Provided data:
** START **

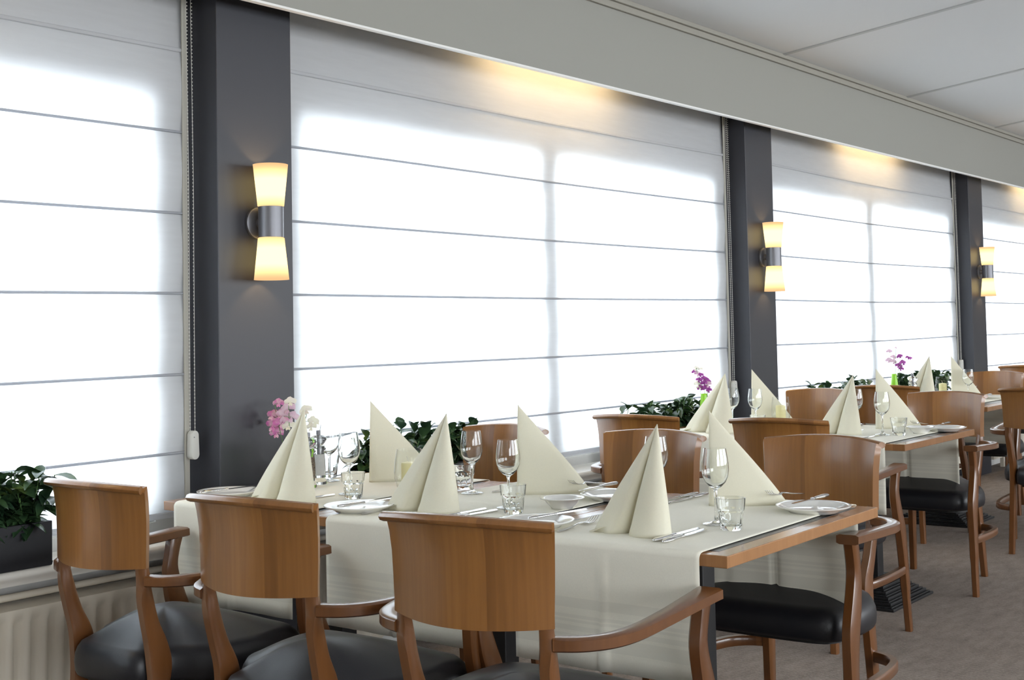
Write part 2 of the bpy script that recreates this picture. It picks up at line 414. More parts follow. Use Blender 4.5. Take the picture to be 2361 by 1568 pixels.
# radiators under the sill
for i in range(4):
    a, b = PIL[i] + PW + .05, PIL[i + 1] - .05
    root = empty('radiator', ((a + b) / 2, 3.56, 0)); n = int((b - a) / .0555); w = (b - a) / n; h = (b - a) / 2
    g = G(); rows = []
    for z, d in ((.10, 0), (.135, .0), (.15, 1), (.435, 1), (.452, 0), (.478, 0)):
        r = []
        for q in range(n * 8 + 1):
            u = q / 8; c = .5 - .5 * math.cos(2 * math.pi * u)
            c = max(0, min(1, c * 2.2 - .5)); r.append((-h + u * w, -.049 - .018 * (1 - c) * d - (.018 * (1 - d)), z))
        rows.append(r)
    rows.append([(p[0], -.035, .484) for p in rows[-1]]); rows.append([(p[0], .03, .484) for p in rows[-1]]); rows.append([(p[0], .03, .10) for p in rows[-1]])
    g.grid(rows); g.box((-h - .004, -.066, .10), (-h, .03, .484)); g.box((h, -.066, .10), (h + .004, .03, .484))
    g.build('panel', M_rad, root, angle=50)
    g = G().tube([(-h, -.012, .506), (h, -.012, .506)], .011, 12)
    pp = g.build('pipe', M_rad, root)
    for q in (-.62, .28, .9):
        G().tube([(q - .012, -.012, .506), (q + .012, -.012, .506)], .017, 12).build('pipe_joint', M_rad, pp)
    for q in (-h + .3, h - .3):
        G().box((q, .03, .2), (q + .04, .100, .24)).build('wall_bracket', M_rad, root, smooth=False)
    for q in (-h + .4, h - .4):
        G().box((q, -.02, 0), (q + .03, .01, .10)).build('foot', M_rad, root, smooth=False)
    place_lab = ['cream panel radiator left of the front table behind the chairs, under the left window', 'cream panel radiator under the wide middle window behind the front table',
                 'cream panel radiator under the sill behind the second table', 'cream panel radiator under the far window beyond the third table'][i]
    tag(root, place_lab, 'radiator', 'radiators under the window sill')

# ------------------------------------------------------------------ roman blinds
SE = [2.25, 1.965, 1.685, 1.41, 1.133, .868]
def make_blind(a, b, label, seed):
    rnd = random.Random(seed)
    root = empty('roman_blind', ((a + b) / 2, BLIND_Y, 0)); h = (b - a) / 2
    zs = []
    pts = [2.78] + SE + [.672]
    for i in range(len(pts) - 1):
        n = 7
        for q in range(n):
            t = q / n; zs.append((pts[i] + (pts[i + 1] - pts[i]) * t, -.010 * math.sin(math.pi * t) ** .8 * (-1 if i == 0 else 1)))
    zs.append((pts[-1], 0))
    ph = [rnd.uniform(0, 6.3) for _ in range(4)]
    rows = []
    for z, off in zs:
        r = []
        for q in range(61):
            u = q / 60; x = -h + 2 * h * u
            wv = .0035 * math.sin(9 * u + ph[0] + z * 2) * (1 - abs(2 * u - 1) ** 4) + .002 * math.sin(31 * u + ph[1] + 3 * z)
            sag = -.006 * math.sin(math.pi * u) if z < 2.3 else 0
            r.append((x, off + wv * (1 if abs(off) > 1e-4 else .3), z + sag))
        rows.append(r)
    fab = G().grid(rows).build('fabric', M_blind, root, angle=80)
    for z in SE:
        th = .0048 if z < 2.2 else .0075
        pr = []
        for q in range(41):
            u = q / 40; x = -h + 2 * h * u; sag = -.006 * math.sin(math.pi * u) + .0015 * math.sin(5 * u + ph[2] + z)
            pr.append([(x, -.006 + .006 * math.cos(a_), z + sag + th * math.sin(a_)) for a_ in [2 * math.pi * k_ / 8 for k_ in range(8)]])
        G().grid(pr, True, True).build('rod_pocket', M_blind if z > 2.2 else M_seam, root)
    bevel(G().box((-h, -.010, .655), (h, .004, .675)).build('bottom_bar', M_blind, root, smooth=False), .003)
    G().box((h - .018, -.014, .66), (h + .002, -.010, 2.78)).build('edge_tape', M_edge, root, smooth=False)
    bevel(G().box((-h, -.03, 2.74), (h, .03, 2.80)).build('head_rail', M_plastic, root, smooth=False), .003)
    # looped bead chain with its weight
    ch = []
    for s in (0, 1):
        x = h - .008 + .02 * s
        c = G()
        top = 2.74
        z = top
        c.tube([(x, -.03, .93), (x + .002, -.03, 1.8), (x, -.02, top)], .0011, 5)
        while z > .93:
            c.lathe([(0, -.0024), (.0017, -.0017), (.0024, 0), (.0017, .0017), (0, .0024)], 6, (x, -.03, z)); z -= .0125
        c.build('bead_chain', M_plastic, root)
    w = G(); prof = []
    for q in range(24):
        a_ = 2 * math.pi * q / 24; cx, cz = math.cos(a_), math.sin(a_)
        prof.append((.0185 * cx * (1.0 - .12 * (cz > 0)), (.030 if cz > 0 else -.034) + .017 * cz))
    def ring(y, s): return [(h + .003 + px * s, y, .895 + pz * (1 if s == 1 else .985)) for px, pz in prof]
    w.grid([ring(-.044, .86), ring(-.041, 1), ring(-.020, 1), ring(-.017, .86)], True, True)
    wt = w.build('chain_weight', M_plastic, root, angle=50)
    G().lathe([(0, 0), (.002, 0), (.002, .001), (0, .001)], 10, (0, 0, 0)).build('screw', M_brush, wt).matrix_local = Matrix.Translation((h - .003, -.045, .92)) @ Matrix.Rotation(R(90), 4, 'X')
    tag(root, label, 'blind', 'sheer roman blinds over the windows')
for i, lab in enumerate(['white sheer roman blind over the left window, beside the nearest pillar', 'wide white sheer roman blind between the first and second pillars, over the front table',
                         'white sheer roman blind between the second and third dark pillars', 'white sheer roman blind beyond the third pillar, partly cut off by the photo edge']):
    make_blind(PIL[i] + PW + .03, PIL[i + 1] - .045, lab, i)

# ------------------------------------------------------------------ cove lights above the blinds
for i in range(4):
    xc = (PIL[i] + PW + PIL[i + 1]) / 2 + .02
    root = empty('cove_light', (xc, 3.46, 2.56))
    bevel(G().box((-.56, -.035, .03), (.56, .035, .06)).build('housing', M_plastic, root, smooth=False), .004)
    G().tube([(-.52, 0, 0), (.52, 0, 0)], .011, 12).build('lamp_tube', M_tube, root)
    g = G()
    for s in (-1, 1): g.box((s * .54 - .012, -.02, -.02), (s * .54 + .012, .02, .03))
    g.build('end_cap', M_plastic, root, smooth=False)
    G().box((-.02, -.088, .05), (.02, .005, .07)).build('bracket', M_plastic, root, smooth=False)
    tag(root, ['warm tube light hidden behind the fascia over the left window', 'warm tube light hidden behind the fascia, glowing on the middle blind over the front table',
               'warm tube light hidden behind the fascia, glowing on the second blind beyond the middle pillar', 'warm tube light hidden behind the fascia over the far window'][i], 'light', 'cove lights behind the fascia')

# ------------------------------------------------------------------ wall sconces
def make_sconce():
    root = empty('wall_sconce')
    g = G().lathe([(0, 0), (.054, 0), (.056, .002), (.056, .012), (.052, .014), (0, .014)], 40)
    pl = g.build('backplate', M_brush, root); pl.matrix_local = Matrix.Rotation(R(90), 4, 'X')
    G().tube([(0, -.01, 0), (0, -.05, 0)], .018, 20).build('arm', M_brush, root)
    c = (0, -.072, 0)
    G().lathe([(0, -.054), (.043, -.054), (.044, -.053), (.044, .053), (.043, .054), (0, .054)], 40, c).build('body', M_brush, root)
    for s in (1, -1):
        G().lathe([(.042, .0545 * s), (.046, .056 * s), (.0485, .085 * s), (.0605, .199 * s), (.0612, .201 * s), (.0590, .2015 * s), (.0465, .084 * s), (.041, .0565 * s)], 40, c).build('lamp_shade', M_shade, root)
        l = bpy.data.lights.new('bulb', 'POINT'); l.energy = 2.6; l.color = (1, .62, .25); l.shadow_soft_size = .015
        lo = bpy.data.objects.new('bulb', l); COL.objects.link(lo); lo.parent = root; lo.location = (0, -.072, .13 * s)
    return root
sc = make_sconce()
for i, (x, lab) in enumerate([(3.072, 'lit up-and-down wall sconce on the nearest dark pillar, largest in view'), (6.95, 'lit up-and-down wall sconce on the second dark pillar'), (10.83, 'lit up-and-down wall sconce on the third dark pillar, smallest in view')]):
    place(sc, (x, 3.5, 1.655), 0, lab, 'wall lamp', 'sconces on the pillars')

# ------------------------------------------------------------------ planters on the sill
def make_planter(x0, w, label, seed, wide=.105):
    rnd = random.Random(seed)
    root = empty('planter', (x0 + w / 2, 3.515, .597)); h = w / 2
    g = G(); t = .008; d = .052; H = .13
    g.box((-h, -d, 0), (h, d, .01)); g.box((-h, -d, .01), (h, -d + t, H)); g.box((-h, d - t, .01), (h, d, H)); g.box((-h, -d + t, .01), (-h + t, d - t, H)); g.box((h - t, -d + t, .01), (h, d - t, H))
    bevel(g.build('trough', M_trough, root, smooth=False), .002)
    G().box((-h + t, -d + t, .01), (h - t, d - t, H - .012)).build('soil', M_soil, root, smooth=False)
    g = G(); st = G()
    nst = int(w / .011)
    for q in range(nst):
        bx = rnd.uniform(-h + .02, h - .02); by = rnd.uniform(-.035, .02)
        hh = rnd.uniform(.07, .175); lean = Vector((rnd.uniform(-.06, .06), rnd.uniform(-.075, .005), 0))
        p0 = Vector((bx, by, H - .015)); p1 = p0 + lean + Vector((0, 0, hh))
        st.tube([p0, (p0 + p1) / 2 + lean * .2, p1], .0018, 5)
        n = rnd.randint(15, 21)
        for k_ in range(n):
            t_ = rnd.uniform(.0, 1.0); base = p0.lerp(p1, t_)
            az = rnd.uniform(0, 6.283); el = rnd.uniform(-.35, 1.0) * (.4 + t_ * .8) ; Ln = rnd.uniform(.050, .088); Wd = Ln * rnd.uniform(.22, .30)
            dirv = Vector((math.cos(az) * math.cos(el), math.sin(az) * math.cos(el) * .75, math.sin(el))).normalized()
            side = dirv.cross(Vector((0, 0, 1)))
            if side.length < .1: side = Vector((1, 0, 0))
            side.normalize(); side = (side + Vector((0, 0, rnd.uniform(-.5, .5)))).normalized(); nrm = side.cross(dirv).normalized()
            rows = []
            for s_, wf in ((0, .08), (.14, .55), (.32, .93), (.5, 1), (.68, .80), (.84, .45), (1, .02)):
                c = base + dirv * Ln * s_ - Vector((0, 0, 1)) * (.35 * Ln * s_ * s_)
                rows.append([c - side * Wd * wf + nrm * Wd * wf * .3, c - nrm * .001, c + side * Wd * wf + nrm * Wd * wf * .3])
            mx = max(p.y for r_ in rows for p in r_)
            if mx > .085: rows = [[Vector((p.x, p.y - (mx - .085), p.z)) for p in r_] for r_ in rows]
            g.grid(rows)
    st.build('stems', M_stem, root)
    g.build('foliage', M_leaf, root, angle=90)
    tag(root, label, 'planter', 'leafy planters along the window sill')
make_planter(1.50, .735, 'black trough of dark evergreen leaves on the sill left of the nearest chair', 1)
make_planter(3.50, .74, 'black trough of dark evergreen leaves on the sill behind the front table napkins', 2)
make_planter(5.34, .78, 'black trough of evergreen leaves on the sill near the second pillar, left of the flowers', 3)
make_planter(7.55, .75, 'leafy black trough on the sill just past the second pillar, behind the second table', 4)
make_planter(8.95, .95, 'leafy black trough on the sill beside the far lime vase, behind the third table', 5)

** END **

What you need to do: Write out an exact copy of the listing, first line through the line containing "tag(root, place_lab, 'radiator', 'radiators", with the pictures left out.

Answer to the problem:
Write part 2 of the bpy script that recreates this picture. It picks up at line 414. More parts follow. Use Blender 4.5. Take the picture to be 2361 by 1568 pixels.
# radiators under the sill
for i in range(4):
    a, b = PIL[i] + PW + .05, PIL[i + 1] - .05
    root = empty('radiator', ((a + b) / 2, 3.56, 0)); n = int((b - a) / .0555); w = (b - a) / n; h = (b - a) / 2
    g = G(); rows = []
    for z, d in ((.10, 0), (.135, .0), (.15, 1), (.435, 1), (.452, 0), (.478, 0)):
        r = []
        for q in range(n * 8 + 1):
            u = q / 8; c = .5 - .5 * math.cos(2 * math.pi * u)
            c = max(0, min(1, c * 2.2 - .5)); r.append((-h + u * w, -.049 - .018 * (1 - c) * d - (.018 * (1 - d)), z))
        rows.append(r)
    rows.append([(p[0], -.035, .484) for p in rows[-1]]); rows.append([(p[0], .03, .484) for p in rows[-1]]); rows.append([(p[0], .03, .10) for p in rows[-1]])
    g.grid(rows); g.box((-h - .004, -.066, .10), (-h, .03, .484)); g.box((h, -.066, .10), (h + .004, .03, .484))
    g.build('panel', M_rad, root, angle=50)
    g = G().tube([(-h, -.012, .506), (h, -.012, .506)], .011, 12)
    pp = g.build('pipe', M_rad, root)
    for q in (-.62, .28, .9):
        G().tube([(q - .012, -.012, .506), (q + .012, -.012, .506)], .017, 12).build('pipe_joint', M_rad, pp)
    for q in (-h + .3, h - .3):
        G().box((q, .03, .2), (q + .04, .100, .24)).build('wall_bracket', M_rad, root, smooth=False)
    for q in (-h + .4, h - .4):
        G().box((q, -.02, 0), (q + .03, .01, .10)).build('foot', M_rad, root, smooth=False)
    place_lab = ['cream panel radiator left of the front table behind the chairs, under the left window', 'cream panel radiator under the wide middle window behind the front table',
                 'cream panel radiator under the sill behind the second table', 'cream panel radiator under the far window beyond the third table'][i]
    tag(root, place_lab, 'radiator', 'radiators under the window sill')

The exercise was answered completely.